Review: Christopher Smith enjoys a two-part operatic feast at Norwich Theatre Royal.

English Touring Opera likes to try something different. This time it brought to the Theatre Royal, Norwich, Julius Caesar in Egypt. In 1724 the first performance of this work by Handel lasted a good four hours. The production presented it on Monday and Tuesday in two audience-friendly parts, the first ending on a cliff-edge.

The major characters come from history to enact a pair of linked plots that owe quite a lot to the imagination of librettist Nicola Haym. Ardent love, bitter hatred, triumph and despair complicate power-politics in relationships that swirl with passion. These are heroic figures, and the tumult of their emotions matches their status.

It seems natural that they should sing out their hearts or their evil desires. In voice and appearance the counter-tenor Christopher Ainslie combines the confident authority of a conquering general with a lover's human hesitations. Tolomeo (Benjamin Williamson) also has ambitions, but his scheming is ineffectual.

There are telling contrasts too between the two leading ladies.
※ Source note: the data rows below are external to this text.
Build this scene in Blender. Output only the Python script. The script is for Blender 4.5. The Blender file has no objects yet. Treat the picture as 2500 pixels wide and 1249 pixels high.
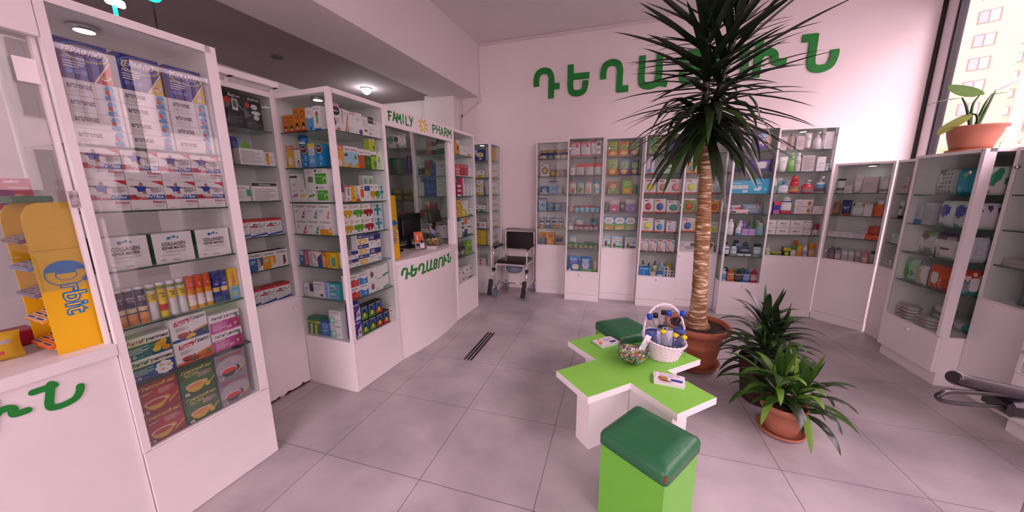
import bpy, math, random
from mathutils import Vector, Matrix
PI = math.pi
rnd = random.Random(7)
SC = bpy.context.scene
COL = SC.collection

# ------------------------------------------------------------------ camera
YAW, PITCH, ROLL = -0.296852, 0.1918167, -0.0060068
CAM = Vector((1.491802, -1.264807, 1.454227))
_f = Vector((math.sin(YAW) * math.cos(PITCH), math.cos(YAW) * math.cos(PITCH), -math.sin(PITCH)))
_r0 = Vector((math.cos(YAW), -math.sin(YAW), 0))
_u0 = _r0.cross(_f)
_r = math.cos(ROLL) * _r0 + math.sin(ROLL) * _u0
_u = -math.sin(ROLL) * _r0 + math.cos(ROLL) * _u0
cd = bpy.data.cameras.new('camera')
cd.sensor_fit = 'HORIZONTAL'
cd.sensor_width = 36.0
cd.lens = 816.6 * 36.0 / 2500.0
cd.clip_start = 0.02
cd.clip_end = 400
cam = bpy.data.objects.new('camera', cd)
cam.matrix_world = Matrix(((_r.x, _u.x, -_f.x, CAM.x), (_r.y, _u.y, -_f.y, CAM.y), (_r.z, _u.z, -_f.z, CAM.z), (0, 0, 0, 1)))
COL.objects.link(cam)
SC.camera = cam

# ------------------------------------------------------------------ light and exposure
SC.view_settings.view_transform = 'Standard'
SC.view_settings.look = 'None'
SC.view_settings.exposure = 0.0
SC.view_settings.gamma = 1.0
SC.view_settings.use_curve_mapping = False
wd = bpy.data.worlds.new('overcast_sky')
SC.world = wd
wd.use_nodes = True
bg = wd.node_tree.nodes['Background']
bg.inputs['Color'].default_value = (1.0, 0.675, 0.82, 1)      # overcast daylight with the photograph's rosy cast
bg.inputs['Strength'].default_value = 14.2
SC.cycles.max_bounces = 10
SC.cycles.diffuse_bounces = 5
SC.cycles.glossy_bounces = 4
SC.cycles.transmission_bounces = 6
SC.cycles.transparent_max_bounces = 40
SC.cycles.caustics_reflective = False
SC.cycles.caustics_refractive = False


def portal(name, loc, rot, sx, sy):
    li = bpy.data.lights.new(name, 'AREA')
    li.shape = 'RECTANGLE'
    li.size, li.size_y = sx, sy
    li.cycles.is_portal = True
    o = bpy.data.objects.new(name, li)
    o.location, o.rotation_euler = loc, rot
    COL.objects.link(o)


portal('window_light_east', (4.62, -0.35, 1.75), (0, math.radians(90), 0), 3.3, 7.5)
portal('window_light_south', (.85, -4.12, 1.75), (math.radians(90), 0, 0), 2.7, 3.3)

# ------------------------------------------------------------------ materials
def lin(h):
    h = h.lstrip('#')
    c = [int(h[i:i + 2], 16) / 255 for i in (0, 2, 4)]
    return tuple(x / 12.92 if x <= 0.04045 else ((x + 0.055) / 1.055) ** 2.4 for x in c) + (1,)


_M = {}


def mat(hexc, rough=0.45, metal=0.0, spec=0.4, emit=0.0, name=None):
    k = (hexc, rough, metal, spec, emit)
    if k in _M:
        return _M[k]
    m = bpy.data.materials.new(name or 'paint_' + hexc.strip('#'))
    m.use_nodes = True
    b = m.node_tree.nodes['Principled BSDF']
    b.inputs['Base Color'].default_value = lin(hexc)
    b.inputs['Roughness'].default_value = rough
    b.inputs['Metallic'].default_value = metal
    b.inputs['Specular IOR Level'].default_value = spec
    if emit:
        b.inputs['Emission Color'].default_value = lin(hexc)
        b.inputs['Emission Strength'].default_value = emit
    _M[k] = m
    return m


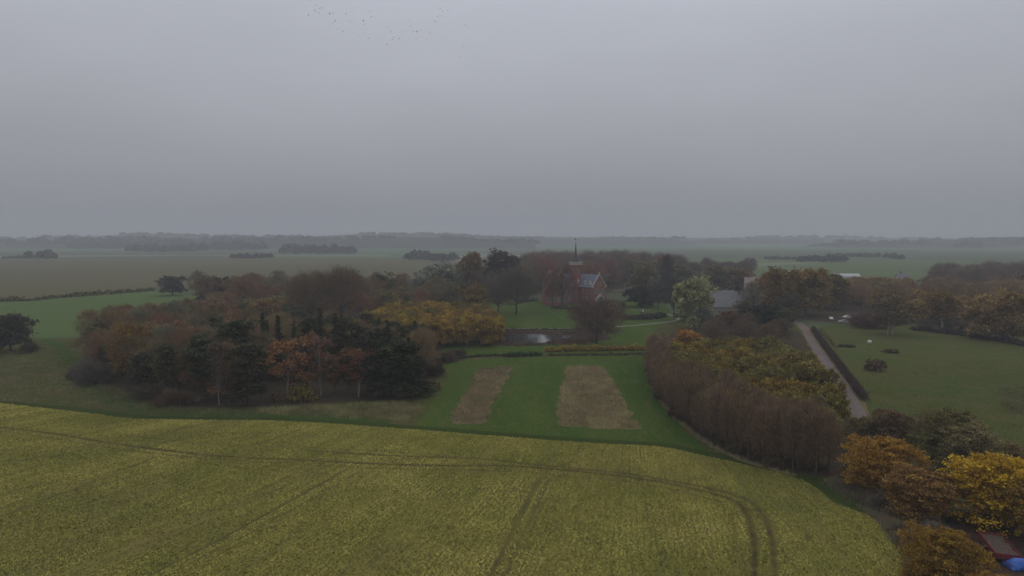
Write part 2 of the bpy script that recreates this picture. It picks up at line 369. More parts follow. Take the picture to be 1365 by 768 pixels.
sheet('far_field', [(880, 346), (1000, 344), (1200, 346), (1500, 352), (1500, 400), (1000, 400), (880, 380)], 3*Z, ground_mat('pasture', (.09, .13, .055), (.11, .135, .06), (.1, .12, .055), .006, .04, .4), 1, 20)
sheet('pale_field_strip', [(985, 352), (1100, 348), (1100, 350), (1010, 355), (985, 355)], 5*Z, ground_mat('pale_crop', (.17, .2, .11), (.15, .18, .1), (.17, .18, .11), .02, .1, 1), .6, 8)
sheet('red_soil_field', [(560, 344), (640, 340), (740, 340), (745, 346), (600, 349)], 6*Z, ground_mat('pale_soil', (.2, .16, .14), (.22, .18, .15), (.17, .15, .12), .01, .1, 1), 1, 15)
# surroundings of the park and the woods
sheet('rough_ground', [(-80, 456), (150, 450), (400, 430), (1010, 415), (1090, 440), (1160, 548), (1230, 640), (1280, 900), (1240, 1000), (900, 610), (560, 580), (340, 570), (-80, 560)], 2*Z, g_rough, .3, 4)
sheet('wood_floor', [(105, 500), (165, 522), (215, 536), (262, 543), (350, 543), (450, 536), (548, 531), (585, 505), (590, 478), (670, 462), (640, 438), (560, 400), (270, 410), (110, 455)], 3*Z, g_litter, .5, 4)
sheet('wood_floor', [(868, 470), (867, 500), (882, 540), (926, 580), (998, 616), (1060, 634), (1150, 640), (1146, 560), (1072, 445), (1000, 425), (900, 440)], 4*Z, g_litter, .3, 4)
sheet('park_lawn', [(600, 474), (870, 470), (874, 436), (905, 428), (880, 400), (600, 400), (560, 440)], 5*Z, g_lawn, .3, 4)
lawn_px = [(546, 572), (560, 560), (574, 540), (590, 515), (600, 498), (588, 490), (592, 484), (640, 480), (700, 476), (780, 474), (862, 474), (862, 492), (876, 520), (894, 550), (915, 573), (945, 603), (880, 596), (790, 590), (665, 581)]
sheet('mown_lawn', lawn_px, 6*Z, g_lawn, .12, 2)
patch1 = [(642, 492), (664, 489), (683, 489), (680, 500), (668, 518), (656, 540), (648, 562), (630, 566), (600, 564), (604, 550), (618, 530), (632, 508), (630, 500)]
patch2 = [(757, 489), (800, 487), (808, 497), (816, 505), (838, 548), (854, 572), (800, 572), (744, 568), (742, 550), (748, 520)]
sheet('rough_grass_patch', patch1, 7*Z, g_dry, .35, 1); sheet('rough_grass_patch', patch2, 7*Z, g_dry, .35, 1)
track_l = GP([(60, 452), (78, 462), (95, 480), (108, 503), (130, 525), (190, 545), (280, 552), (400, 556), (520, 563)])
def ribbon(line, wl, wr):
    t = np.gradient(line, axis=0); t /= np.linalg.norm(t, axis=1)[:, None]; nrm = np.stack([-t[:, 1], t[:, 0]], 1)
    wl = np.asarray(wl)*np.ones(len(line)); wr = np.asarray(wr)*np.ones(len(line))
    return np.vstack([line+nrm*wl[:, None], (line-nrm*wr[:, None])[::-1]])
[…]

Catherine Carby enters fully into the grief of the hapless widow Cornelia while Soraya Mafi's looks and demeanour, charm and vivacity offset most reservations about Cleopatra's character until the end..

Kitty Whately sings sweetly as young Sesto, and Benjamin Bevan's rich and manly bass is welcome in the role of the predatory Achilla.

Uncluttered and flexible, the stage designed by Cordelia Chisholm allows for plenty of movement, even if more passing reminders of the Egyptian location would not have come amiss. Her choice of eighteenth-century costumes is wise, though Tolomeo's wig causes some merriment.

So does Cleopatra's appearance looking like a devotional statue in a pilgrimage church. It is one of the few stumbles in James Conway's serious-minded production. It deftly takes the action swiftly from one critical incident to another while respecting the convention that the action should pause for florid arias in Italian when events might seem to demand rapid responses.

Conducted by Jonathan Kenny, the Old Street Band sets the drama against a most attractive period soundscape in period style. Keswick Hall Choir supplies the brief off-stage choruses.